24. A three-dimensional display system, comprising:

a processing unit, outputting a plurality of video data, a plurality of control signals and a scan signal;

at least one display module, coupled to the processing unit and respectively receiving the video data and the control signals, wherein the display module provides a display image according to the corresponding video data and control signal;

a view-scanning module, coupled to the processing unit and receiving the scan signal, wherein the view-scanning module projects a part of the display image passing through the view-scanning module onto one of a plurality of view directions according to the scan signal.

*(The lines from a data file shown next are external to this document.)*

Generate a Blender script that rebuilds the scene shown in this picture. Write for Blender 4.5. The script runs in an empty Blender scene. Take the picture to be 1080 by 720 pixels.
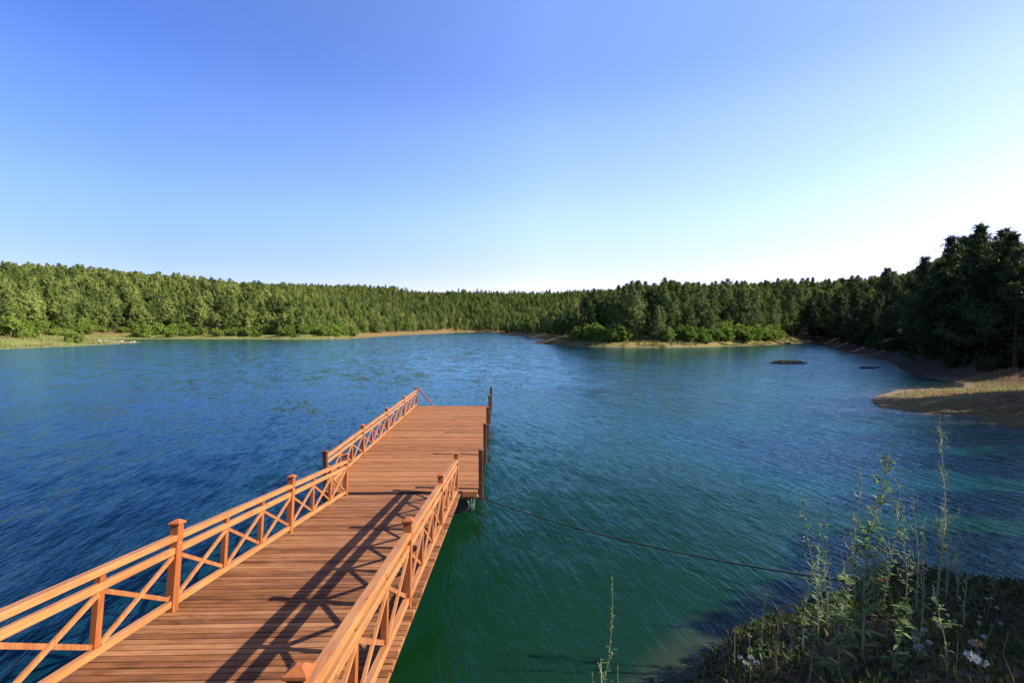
import bpy, bmesh, math, random
import numpy as np
from mathutils import Vector, Matrix, Euler

random.seed(7)
RNG = np.random.default_rng(11)
S = bpy.context.scene
C = S.collection
R = math.radians

# ------------------------------------------------------------------ camera
F, HY, VX, EYE = 500.0, 346.5, 528.0, 5.65      # focal length in px of a 1080 px frame, horizon row, vanishing column, eye height


def at(px, py, z=0.0):
    """point at height z seen at a pixel of the 1080x720 photograph"""
    d = (EYE - z) * F / (py - HY)
    return ((px - VX) / F * d, d)


cam = bpy.data.cameras.new('camera')
cam.sensor_width = 36.0
cam.lens = 36.0 * F / 1080.0
cam.clip_start, cam.clip_end = 0.05, 6000
co = bpy.data.objects.new('camera', cam)
C.objects.link(co)
co.location = (0, 0, EYE)
co.rotation_euler = (R(90) - math.atan((360 - HY) / F), 0, -math.atan((540 - VX) / F))
S.camera = co

# ------------------------------------------------------------------ light
EL, AZ = 31.5, 95.5          # sun: to the right and slightly behind the camera (azimuth clockwise from +Y)
W = bpy.data.worlds.new('World')
S.world = W
W.use_nodes = True
nt = W.node_tree
sky = nt.nodes.new('ShaderNodeTexSky')
sky.sky_type = 'NISHITA'
sky.sun_disc = False
sky.sun_elevation = R(EL)
sky.sun_rotation = R(AZ)
sky.air_density = 1.15
sky.dust_density = 0.9
sky.ozone_density = 2.2
sky.altitude = 300
hs = nt.nodes.new('ShaderNodeHueSaturation')
hs.inputs['Saturation'].default_value = 1.18
nt.links.new(sky.outputs[0], hs.inputs['Color'])
# the clear sky deepens to a saturated blue away from the sun and whitens towards it
tcw = nt.nodes.new('ShaderNodeTexCoord')
dotn = nt.nodes.new('ShaderNodeVectorMath')
dotn.operation = 'DOT_PRODUCT'
dotn.inputs[1].default_value = (math.sin(R(AZ)), math.cos(R(AZ)), 0)
nt.links.new(tcw.outputs['Generated'], dotn.inputs[0])
mr = nt.nodes.new('ShaderNodeMapRange')
mr.inputs['From Min'].default_value = -1
mr.inputs['From Max'].default_value = 1
nt.links.new(dotn.outputs['Value'], mr.inputs['Value'])
rp = nt.nodes.new('ShaderNodeValToRGB')
SKYT = [(0.0, (0.62, 0.62, 1.0)), (0.18, (0.72, 0.69, 1.05)), (0.3, (0.97, 0.86, 1.1)), (0.5, (1.50, 1.18, 1.36)), (0.83, (1.34, 1.03, 1.12)), (1.0, (1.36, 1.06, 1.1))]
el_ = rp.color_ramp.elements
while len(el_) < len(SKYT):
    el_.new(0.5)
for e_, (p_, c_) in zip(el_, SKYT):
    e_.position = p_
    e_.color = (*c_, 1)
nt.links.new(mr.outputs[0], rp.inputs[0])
tint = nt.nodes.new('ShaderNodeMix')
tint.data_type = 'RGBA'
tint.blend_type = 'MULTIPLY'
tint.inputs[0].default_value = 1.0
nt.links.new(hs.outputs[0], tint.inputs[6])
nt.links.new(rp.outputs[0], tint.inputs[7])
sepw = nt.nodes.new('ShaderNodeSeparateXYZ')
nt.links.new(tcw.outputs['Generated'], sepw.inputs[0])
low = nt.nodes.new('ShaderNodeValToRGB')
LOWT = [(0.0, (0.70, 0.69, 1.0)), (0.10, (0.80, 0.79, 1.0)), (0.24, (1, 1, 1)), (0.36, (1, 1, 1)), (0.46, (0.86, 0.90, 1.0)), (0.58, (0.96, 0.98, 1.0)), (1.0, (1.0, 1.0, 1.0))]
low.color_ramp.interpolation = 'EASE'
while len(low.color_ramp.elements) < len(LOWT):
    low.color_ramp.elements.new(0.5)
for e_, (p_, c_) in zip(low.color_ramp.elements, LOWT):
    e_.position = p_
    e_.color = (*c_, 1)
nt.links.new(sepw.outputs[2], low.inputs[0])
tint2 = nt.nodes.new('ShaderNodeMix')
tint2.data_type = 'RGBA'
tint2.blend_type = 'MULTIPLY'
tint2.inputs[0].default_value = 1.0
nt.links.new(tint.outputs[2], tint2.inputs[6])
nt.links.new(low.outputs[0], tint2.inputs[7])
nt.links.new(tint2.outputs[2], nt.nodes['Background'].inputs[0])
nt.nodes['Background'].inputs[1].default_value = 0.08
sun = bpy.data.lights.new('sun', 'SUN')
sun.energy = 5.0
sun.angle = R(0.53)
sun.color = (1.0, 0.93, 0.82)
so = bpy.data.objects.new('sun', sun)
C.objects.link(so)
sd = Vector((math.cos(R(EL)) * math.sin(R(AZ)), math.cos(R(EL)) * math.cos(R(AZ)), math.sin(R(EL))))
so.rotation_euler = sd.to_track_quat('Z', 'Y').to_euler()
so.location = (60, -20, 60)
S.view_settings.view_transform = 'Standard'
S.view_settings.look = 'None'
S.view_settings.exposure = 1.62
S.view_settings.gamma = 1
S.cycles.use_denoising = True
S.cycles.max_bounces = 6
S.cycles.transparent_max_bounces = 6


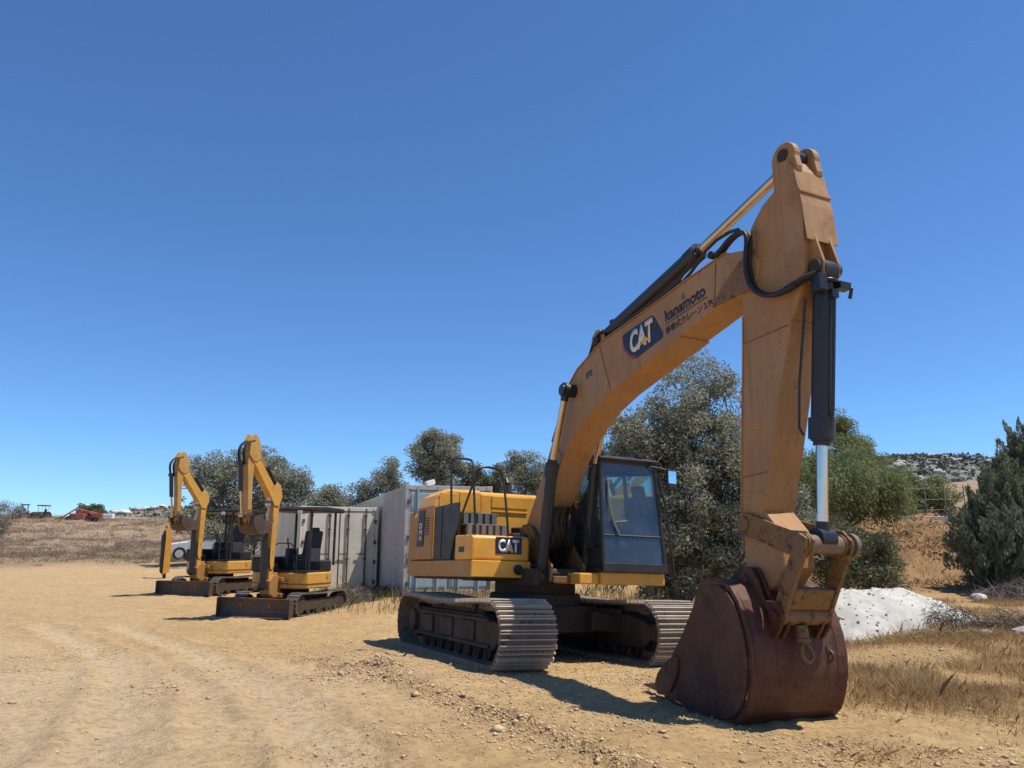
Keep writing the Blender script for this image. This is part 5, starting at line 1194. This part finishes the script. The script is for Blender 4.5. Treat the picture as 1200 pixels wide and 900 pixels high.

25. The three-dimensional display system as claimed in claim 24, wherein the display module comprises:

a light valve control circuit, receiving the corresponding video data and adjusting a luminous flux passing through a light valve according to the video data; and

a backlight control circuit, receiving the corresponding control signal, wherein the control signal determines whether a backlight unit turns on or turns off, when the backlight unit is turned on, the display module provides the display image to the view-scanning layer.

26. The three-dimensional display system as claimed in claim 25, wherein after the light valve finishes adjusting the luminous flux, the backlight unit is turned on.

27. The three-dimensional display system as claimed in claim 24, wherein the processing unit comprises a voltage circuit, the voltage circuit generates the scan signal according to a voltage control signal.

28. The three-dimensional display system as claimed in claim 27, wherein the scan signal is a control voltage.

29. The three-dimensional display system as claimed in claim 24, wherein the processing unit is a field programmable gate array or an application specific integrated circuit.

30. The three-dimensional display system as claimed in claim 24, wherein the at least one display module comprises a plurality of display modules.

31. The three-dimensional display system as claimed in claim 24, wherein the light valve control circuit is a liquid crystal module control circuit.

32. The three-dimensional display system as claimed in claim 24, wherein the display module comprises:

a first light valve control circuit, receiving the corresponding video data and adjusting a luminous flux passing through a first light valve according to the video data;

a backlight control circuit, receiving the corresponding control signal and turning on a backlight unit to form the display image according to the control signal; and

a second light valve control circuit, making the display image pass through a second light valve according to a simultaneous signal and further providing the display image to the view-scanning module.

33. The three-dimensional display system as claimed in claim 31, wherein the second light valve control circuit is a switch light valve control circuit.